Murkowski’s call for crude exports is climate change denial, raw deal for fracked communities
Senator Lisa Murkowski has put U.S. crude oil exports front and center of her policy agenda today. The debate on crude oil exports, like that on natural gas (LNG) and coal exports, should be about climate change.
Alaska’s Senator Lisa Murkowski has put U.S. crude oil exports front and center of her policy agenda today in a speech at the Brookings Institution in Washington DC.
As Ranking Member of the Senate Committee on Energy & Natural Resources, Murkowski clearly has lifting current export restrictions in her sights.
The debate on crude oil exports, like that on natural gas (LNG) and coal exports, should be about climate change, as adding fossil fuel supply to the global market is exacerbating the climate crisis. As Oil Change International’s Executive Director Steve Kretzmann said this morning in a press statement:
“…the Intergovernmental Panel on Climate Change and the International Energy Agency warn, at least two thirds of existing proven global fossil fuel reserves need to be left in the ground. Much of the resource that would be unlocked by lifting the crude export ban is in fact still unproven. Lifting the oil export ban is simply climate denial in a new, and very dangerous, form.
The motivation behind industry calls for deregulated crude oil exports is to enable development of so far undeveloped oil reserves and increase production. This would add to oil reserves that we already cannot fully consume without destroying the climate. This added production would not enhance U.S. energy security or reduce energy prices, it is intended to raise prices and serve international markets. Without an effective regime in place to limit greenhouse gas emissions globally, deregulating U.S. crude oil exports can only exacerbate an already critical global climate crisis.
Lifting the export ban would be bad for the climate but also for U.S. consumers and communities. It would be bad for hundreds of communities across America that are facing the impacts of the fracking boom that has unlocked billions of barrels of oil. This is simply because exporting U.S. oil would increase profits for U.S. drillers and spur them to drill more.
There is perhaps no greater example of how out of control the boom is than the horrifying crude oil train accidents that are now becoming commonplace on North America’s railroads. 47 people lost their lives in Lac Megantic, Quebec last July and since then two more accidents, in Alabama and North Dakota have shown how dangerous America’s oil boom has become, and how, despite consecutive incidents, nothing is being done to prevent the next disaster.
While communities all over America pay the price and assume the risk of America’s oil boom, oil producers are once again trying to dupe the American public that they have the country’s best interests at heart. While the American Petroleum Institute (API) launches a new PR campaign touting a new era of “energy abundance”, the fact is that America’s oil boom is still millions of barrels short of meeting America’s consumption of oil, which has been on the rise again recently despite efficiency gains.
Before we get carried away with this energy abundance idea we need to get some things straight.
This gap may never be bridged by increasing production.
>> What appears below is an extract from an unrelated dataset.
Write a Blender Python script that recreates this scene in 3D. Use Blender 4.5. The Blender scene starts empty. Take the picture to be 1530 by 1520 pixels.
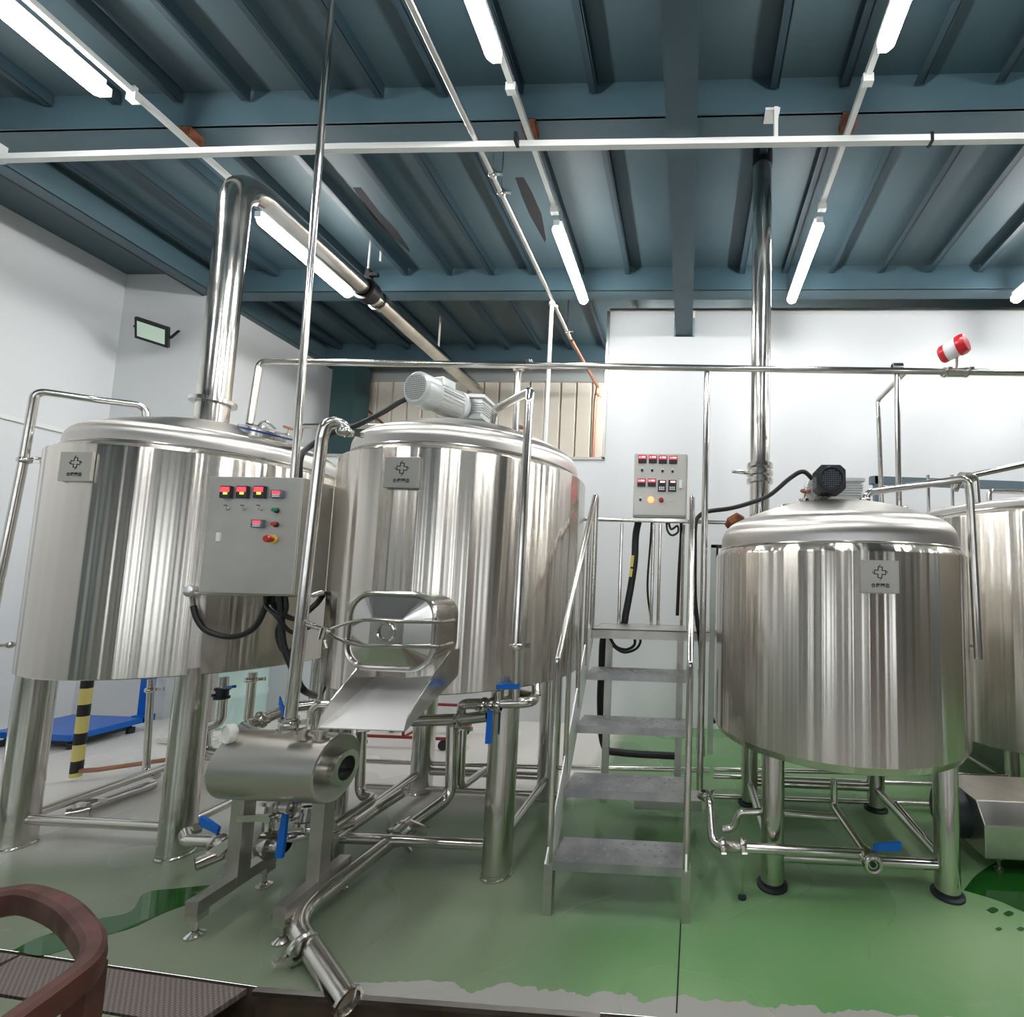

By far the best way to bridge it would be to reduce demand for oil. The economic benefits of reducing demand far outweigh the benefits of exporting U.S. oil to the world and avoid the costs of both increasing local pollution and climate change that deregulating exports would incur.
America’s politicians must stop assuming that the only cost of oil is the price at the pump. Climate change, habitat loss, water and air pollution, destroyed communities and destroyed lives are all real costs of the North American oil boom, and they are rising. This spans the tar sands fields of Alberta, the fracked communities of Texas and North Dakota and the devastated small towns on the pipeline and railroad routes.
Exporting America’s crude oil so that oil companies can make more profits to fund more drilling would dismiss all of these externalities. The Senate Energy Committee would serve the American people better by investigating the real costs of the oil boom and supporting technologies and policies that will substantially reduce America’s destructive addiction to oil.